Tuesday, July 12, 2016

Swiss Army Man


**** out of ****

Readers, be warned: My support of this movie should be taken lightly. There is a reason why Swiss Army Man has become infamous for walkouts and pissed-off viewers. Call me a contrarian, but I was incapable of leaving the theater auditorium at any point.

Distributor A24 continues to battle against banality with the ambitiously unconventional movies they’ve acquired. While their recent release of Yorgos LanthimosThe Lobster turned me off for trying to find life in lifelessness, Dan Kwan and Daniel Scheinert (credited as “Daniels”) have made an emotional testament to madness in their first feature-length film and I love it.

The story’s main character is a castaway named Hank (Paul Dano) who is marooned on a small island at the beginning. In a state of surrender to his hopeless situation, he attempts suicide before finding a body (Daniel Radcliffe) washing up on the shore. In the beginning stages of decomposition, the body is releasing flatulence and Hank gets the idea that it has enough buoyancy and propulsion emitting from its rear-end to function as a speedboat, which he successfully rides to the shore of a greater landmass.

Still with me?

After dragging the body to the safety of a cave during a rainstorm, Hank realizes that it also has the ability to dispense the fresh water it’s absorbed like a faucet. After Hank engages in enough one-sided conversations, the body begins to talk back with a slow drawl. Assuming the name of Manny, a man with no memories or understanding of the world, the body coaxes Hank, through incessant questions, on the details of life, humanity and existence.

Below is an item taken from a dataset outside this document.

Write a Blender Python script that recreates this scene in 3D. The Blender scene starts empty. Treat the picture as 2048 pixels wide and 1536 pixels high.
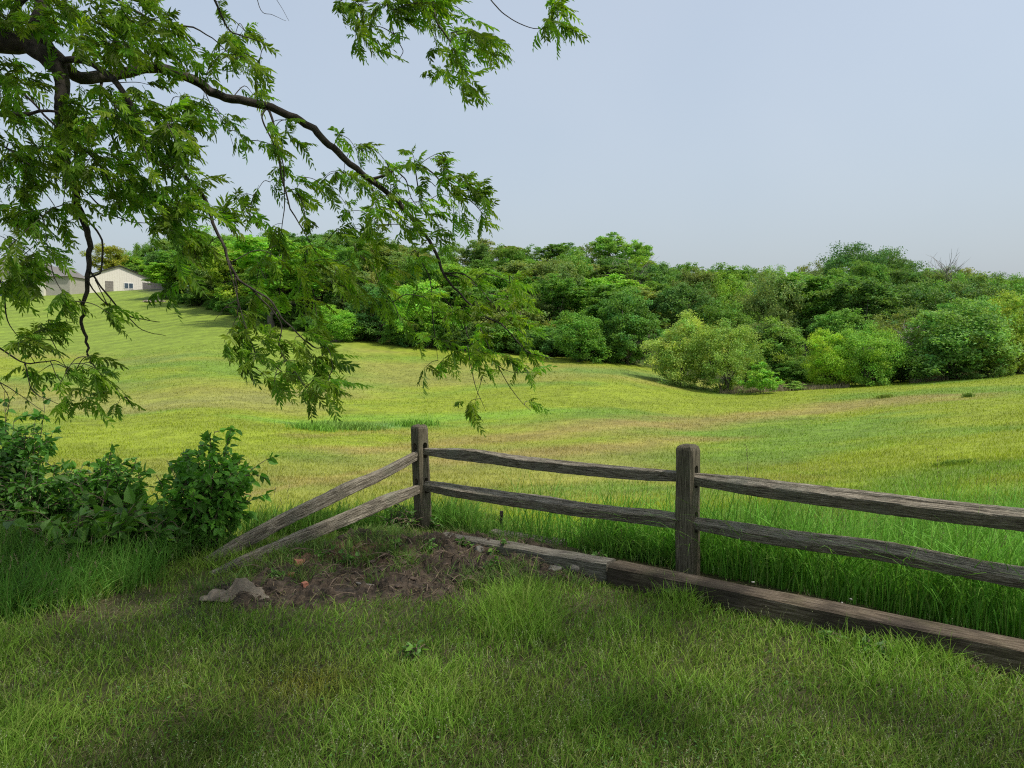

Hank continues dragging his new useful friend Manny along on the search for civilization while feeling forced to reveal his deepest thoughts and feelings, from the motivating glory of John Williams’ Jurassic Park theme, to haunting stories of masturbation.

Now let me put all of this in context. The movie stages interactions between Hank and Manny in a way that is so ludicrous, that the whole experience could be interpreted as the life of a mind that is trying to cope with solitude and survival. Instead of a tiger named Richard Parker or volleyball named Wilson, our hero is projecting all his personal dwellings on life through the unflattering vessel of a corpse he’s named Manny.

The performances show real devotion and the filmmaking manages to capture more rich beauty out of these happenings than one might expect. The gorgeous Northern California locations (including Sequoia National Park) are captured with excellent cinematography and the bizarre acapella score seems to recreate the way one may choose to hear grandness in their own lonesome humming. 

At the beginning I was amused that the movie was willing to commit to its idea. When the movie ended in a state of early-eighties Spielbergian glory without ever having abandoned its premise, I was laughing very hard in a state of disbelief. Someone let this happen.

Swiss Army Man finds a line between earnest human expression and flat-out nihilism as it farts against the waves of normalcy but embraces the beauty of cinema all the same. The movie is a giant life-affirming prank of a film. Thinking of how much it may have angered people makes me like it even more.

You made the right decision in reading more than just the star-rating in this review, so think it over before going to see a movie featuring a rotting magical dead guy who may taint your memory of “the boy who lived.”